Choup Paris, deputy secretary-general of the Environment Ministry’s National Council for Sustainable Development, said the money would go “directly to the community.”

“We will discuss with the people exactly what they need,” he said.

Critics warn, however, that Cambodia’s first carbon trading initiative—known as REDD, for Reducing Emissions from Deforestation and Degradation—failed to stem deforestation in Oddar Meanchey province. The 2007 deal between the government and NGO Pact to preserve 8,000 hectares of forest was created with similar forest protection goals.

However, planners failed to land any investors, and villagers appeared to have abandoned the project amid deforestation by illegal loggers.

Tim Frewer, who has extensively researched the program as a postgraduate student at the University of Sydney, wrote in an email on Monday that many people in Oddar Meanchey have yet to see “any form of monetary benefit and instead have seen their land progressively lost to soldiers and land brokers.”

Many of the villagers Mr.
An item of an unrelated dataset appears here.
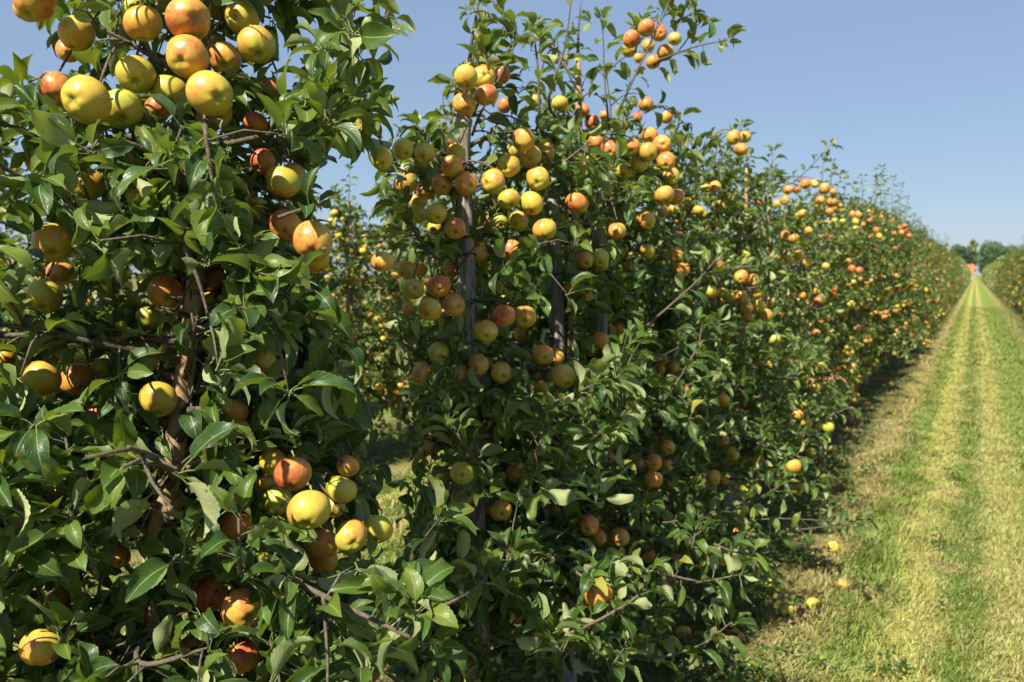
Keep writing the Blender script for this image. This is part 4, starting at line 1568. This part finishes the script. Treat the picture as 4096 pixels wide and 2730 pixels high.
def woodland_tree(x, y_, h_, w, label, cols, seed, slim=False):
    r2 = np.random.default_rng(seed)
    root = empty('deciduous_tree', (x, y_, 0))
    tag(root, label, 'tree', 'trees at the end of the alley')
    t = Tubes()
    t.add([(0, 0, -.1), (.1, 0, h_ * .3), (0, .1, h_ * .75)], [.35, .28, .1], 8)
    for k in range(5):
        a = k * 1.3
        t.add([(0, 0, h_ * (.3 + .07 * k)), (math.cos(a) * w * .5, math.sin(a) * w * .5, h_ * (.5 + .07 * k))], [.14, .05], 6)
    t.obj('trunk', M_BARK, root)
    lob = 26 if not slim else 16
    cs, rs = [], []
    for k in range(lob):
        f = (k + .5) / lob
        prof = math.sin(math.pi * (.12 + .80 * f)) ** .7
        a = k * 2.4
        rr = w * prof * r2.uniform(.35, .75)
        cs.append((rr * math.cos(a), rr * math.sin(a), h_ * (.18 + .74 * f)))
        rs.append(w * r2.uniform(.28, .42))
    n = 9000
    ci = r2.integers(0, lob, n)
    dr = r2.normal(size=(n, 3))
    dr /= np.linalg.norm(dr, axis=1)[:, None]
    c = np.array(cs)[ci] + dr * (np.array(rs)[ci] * r2.uniform(.75, 1.08, n))[:, None]
    a = np.cross(dr, r2.normal(size=(n, 3))) + dr * .4
    a /= np.linalg.norm(a, axis=1)[:, None]
    b = np.cross(a, dr)
    s_ = r2.uniform(.12, .32, n)[:, None]
    V = np.stack([c - a * s_, c + b * s_ * .7, c + a * s_, c - b * s_ * .7], axis=1)
    o = link('crown', fast_mesh('crown', V.reshape(-1, 3), np.arange(n * 4).reshape(n, 4), far_leaf_mat('far_leaf', *cols)), root)
    o['kind'] = 'stuff'


G1, G2, G3 = ((.03, .07, .02), (.06, .12, .03)), ((.02, .05, .018), (.04, .08, .03)), ((.11, .15, .05), (.16, .19, .07))
woodland_tree(4.5, 285, 11.0, 5.2, 'broad round green tree above the orange roof', G1, 1)
woodland_tree(-4.5, 300, 11.0, 4.2, 'dark tree just beyond the near row end', G2, 2)
woodland_tree(-1.0, 335, 15.2, 2.2, 'pale slim tree rising behind the round one', G3, 3, True)
woodland_tree(16.5, 300, 10.2, 5.0, 'dark tree beyond the row across the alley', G2, 4)
woodland_tree(11.0, 330, 11.0, 5.0, 'low green tree between the round and the dark tree', G1, 5)
woodland_tree(-11.5, 310, 12.0, 4.6, 'tall green tree mostly hidden behind the near row', G1, 6)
Frewer interviewed never received the program’s promised payments for forest patrols or land titles. Half of those surveyed had lost their land to a company, soldiers or local officials, he said.

“The big risk is that, like Oddar Meanchey, once core funding runs out, communities will be left on their own to deal with the complexities of overlapping claims to forests and land,” Mr. Frewer said.

Loek Sreyneang, a project official at the Cambodia Indigenous People Organization, said she did not trust the government to pass along any money from the Disney deal to local Bunong people who rely on the forest. Yet she held out hope, adding on Monday, “If the money will go to the indigenous organizations, it will be very good because we work directly with the people.”